Stated exercise: Reproduce, character for character, the lines below from the first through the one with "S.render.resolution_x = 768;". Leave pictures out.

Provided data:
-----

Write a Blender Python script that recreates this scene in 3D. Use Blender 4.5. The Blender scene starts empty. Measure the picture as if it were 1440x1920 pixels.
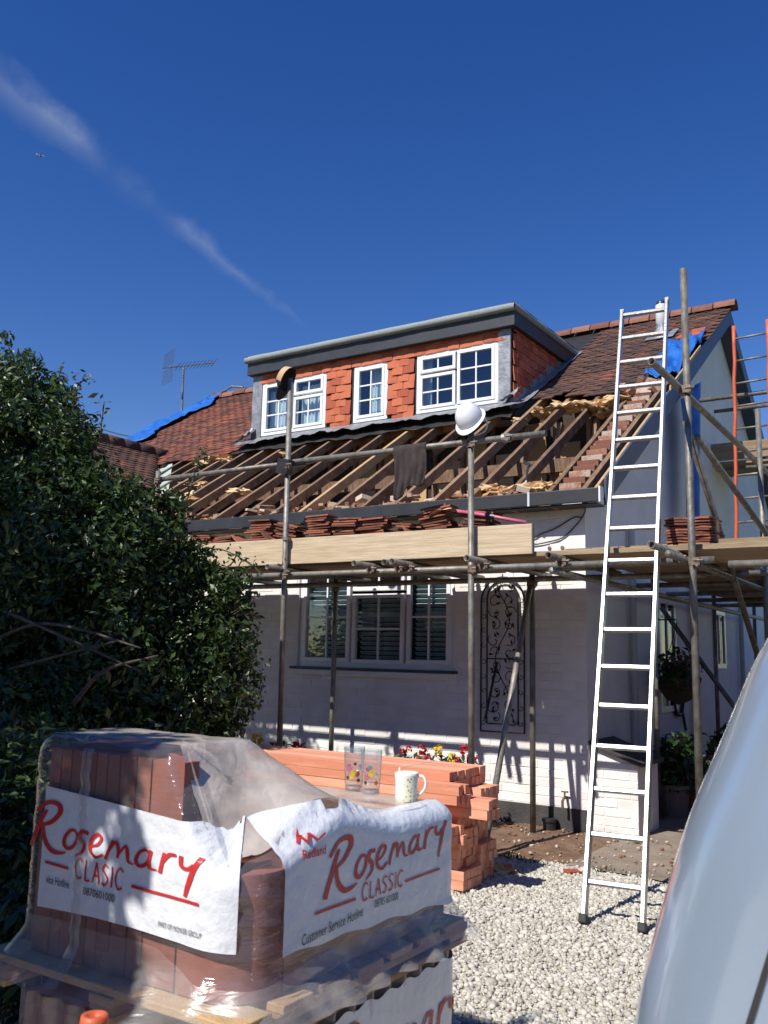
import bpy, bmesh, math, random
import numpy as np
from mathutils import Vector, Matrix, Euler, noise

random.seed(7)
rng = np.random.default_rng(7)
S = bpy.context.scene
COL = S.collection
R = math.radians

# ------------------------------------------------------------------ camera
cam = bpy.data.objects.new('camera', bpy.data.cameras.new('camera'))
COL.objects.link(cam)
_rt = Vector((0.84206, 0.53894, 0.02190)); _up = Vector((0.06546, -0.14242, 0.98764)); _fw = Vector((-0.53539, 0.83022, 0.15520))
M = Matrix((_rt, _up, -_fw)).transposed().to_4x4()
M.translation = (2.766, -7.500, 1.4415)
cam.matrix_world = M
cam.data.sensor_fit = 'VERTICAL'; cam.data.sensor_height = 36.0
cam.data.lens = 36.0 * 1692.0 / 1920.0
cam.data.clip_start = 0.02; cam.data.clip_end = 6000
cam.data.dof.use_dof = True; cam.data.dof.focus_distance = 7.0; cam.data.dof.aperture_fstop = 9.0
S.camera = cam
S.render.resolution_x = 768; S.render.resolution_y = 1024

# ------------------------------------------------------------------ sky, sun, exposure
SUN = Vector((-0.21, -1.0, 1.09)).normalized()          # towards the sun
w = bpy.data.worlds.new('World'); S.world = w; w.use_nodes = True
nt = w.node_tree; N = nt.nodes; Lk = nt.links
bg = N['Background']; bg.inputs['Strength'].default_value = 0.062
sky = N.new('ShaderNodeTexSky'); sky.sky_type = 'NISHITA'; sky.sun_disc = False
sky.sun_elevation = math.asin(SUN.z); sky.sun_rotation = math.atan2(SUN.x, SUN.y)
sky.altitude = 300; sky.air_density = 1.0; sky.dust_density = 0.1; sky.ozone_density = 1.6
tc = N.new('ShaderNodeTexCoord')
# the old contrail: a band of thin cloud along a great circle, broken up by noise
d1 = Vector((-.7262, .4486, .521)).normalized(); d2 = Vector((-.5854, .7294, .3538)).normalized()
nn = d1.cross(d2).normalized(); al = (d2 - d1).normalized()
def wmath(op, a, b=None, c=None):
    n = N.new('ShaderNodeMath'); n.operation = op
    for i, v in enumerate((a, b, c)):
        if v is None: continue
        if isinstance(v, (int, float)): n.inputs[i].default_value = v
        else: Lk.new(v, n.inputs[i])
    return n.outputs[0]
def wdot(vec):
    n = N.new('ShaderNodeVectorMath'); n.operation = 'DOT_PRODUCT'; n.inputs[1].default_value = vec
    Lk.new(tc.outputs['Generated'], n.inputs[0]); return n.outputs['Value']
nz = N.new('ShaderNodeTexNoise'); nz.inputs['Scale'].default_value = 22; nz.inputs['Detail'].default_value = 5; nz.inputs['Roughness'].default_value = .62
mp = N.new('ShaderNodeMapping'); mp.vector_type = 'TEXTURE'
Lk.new(tc.outputs['Generated'], nz.inputs['Vector'])
nz2 = N.new('ShaderNodeTexNoise'); nz2.inputs['Scale'].default_value = 11; nz2.inputs['Detail'].default_value = 2
Lk.new(tc.outputs['Generated'], nz2.inputs['Vector'])
dd = wmath('ADD', wdot(nn), wmath('MULTIPLY', wmath('SUBTRACT', nz.outputs['Fac'], .5), .03))
a_ = wmath('SUBTRACT', wdot(al), d1.dot(al))            # 0 at the upper end in view, .36 near the roof
wid = wmath('MAXIMUM', wmath('MULTIPLY_ADD', a_, -.055, .026), .006)
core = wmath('SUBTRACT', 1.0, wmath('MINIMUM', wmath('ABSOLUTE', wmath('DIVIDE', dd, wid)), 1.0))
cr_ = N.new('ShaderNodeValToRGB'); e_ = cr_.color_ramp.elements         # broken into stretches, ending above the roof
e_[0].position = 0.0; e_[0].color = (.75,) * 3 + (1,); e_[1].position = 1.0; e_[1].color = (0, 0, 0, 1)
for ps_, v_ in ((.40, 1.0), (.50, 1.0), (.60, .75), (.64, .40), (.665, .12), (.69, .55), (.72, .50), (.735, .12), (.755, .30), (.79, .50), (.87, .52), (.94, .28), (.985, .10)):
    q_ = e_.new(ps_); q_.color = (v_, v_, v_, 1)
Lk.new(wmath('MULTIPLY_ADD', a_, 1.35, .5), cr_.inputs['Fac'])
fade = wmath('MULTIPLY', cr_.outputs['Color'], wmath('MINIMUM', wmath('MAXIMUM', wmath('MULTIPLY', wmath('SUBTRACT', nz2.outputs['Fac'], .25), 3.5), 0.25), 1))
mask = wmath('MULTIPLY', wmath('MULTIPLY', wmath('POWER', core, 1.3), fade), wmath('MULTIPLY', nz.outputs['Fac'], .60))
mx = N.new('ShaderNodeMixRGB'); mx.inputs['Color2'].default_value = (7.5, 8.2, 9.2, 1)
hs = N.new('ShaderNodeHueSaturation'); hs.inputs['Saturation'].default_value = 1.38; hs.inputs['Hue'].default_value = .519; hs.inputs['Value'].default_value = 1.56; Lk.new(sky.outputs[0], hs.inputs['Color'])
Lk.new(mask, mx.inputs['Fac']); Lk.new(hs.outputs[0], mx.inputs['Color1']); Lk.new(mx.outputs[0], bg.inputs['Color'])

sd = bpy.data.lights.new('sun', 'SUN'); sd.energy = 4.6; sd.angle = R(0.53); sd.color = (1.0, .955, .88)
so = bpy.data.objects.new('sun', sd); COL.objects.link(so)
so.rotation_euler = (-SUN).to_track_quat('-Z', 'Y').to_euler(); so.location = (-4, -20, 22)
S.view_settings.view_transform = 'Standard'; S.view_settings.look = 'None'
S.view_settings.exposure = 0.32; S.view_settings.gamma = 1.0; S.view_settings.use_curve_mapping = False
S.render.engine = 'CYCLES'
S.cycles.use_denoising = True
S.cycles.max_bounces = 8; S.cycles.transparent_max_bounces = 14; S.cycles.transmission_bounces = 6
S.cycles.caustics_reflective = False; S.cycles.caustics_refractive = False
S.cycles.sample_clamp_indirect = 6.0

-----

Full answer:
Write a Blender Python script that recreates this scene in 3D. Use Blender 4.5. The Blender scene starts empty. Measure the picture as if it were 1440x1920 pixels.
import bpy, bmesh, math, random
import numpy as np
from mathutils import Vector, Matrix, Euler, noise

random.seed(7)
rng = np.random.default_rng(7)
S = bpy.context.scene
COL = S.collection
R = math.radians

# ------------------------------------------------------------------ camera
cam = bpy.data.objects.new('camera', bpy.data.cameras.new('camera'))
COL.objects.link(cam)
_rt = Vector((0.84206, 0.53894, 0.02190)); _up = Vector((0.06546, -0.14242, 0.98764)); _fw = Vector((-0.53539, 0.83022, 0.15520))
M = Matrix((_rt, _up, -_fw)).transposed().to_4x4()
M.translation = (2.766, -7.500, 1.4415)
cam.matrix_world = M
cam.data.sensor_fit = 'VERTICAL'; cam.data.sensor_height = 36.0
cam.data.lens = 36.0 * 1692.0 / 1920.0
cam.data.clip_start = 0.02; cam.data.clip_end = 6000
cam.data.dof.use_dof = True; cam.data.dof.focus_distance = 7.0; cam.data.dof.aperture_fstop = 9.0
S.camera = cam
S.render.resolution_x = 768; S.render.resolution_y = 1024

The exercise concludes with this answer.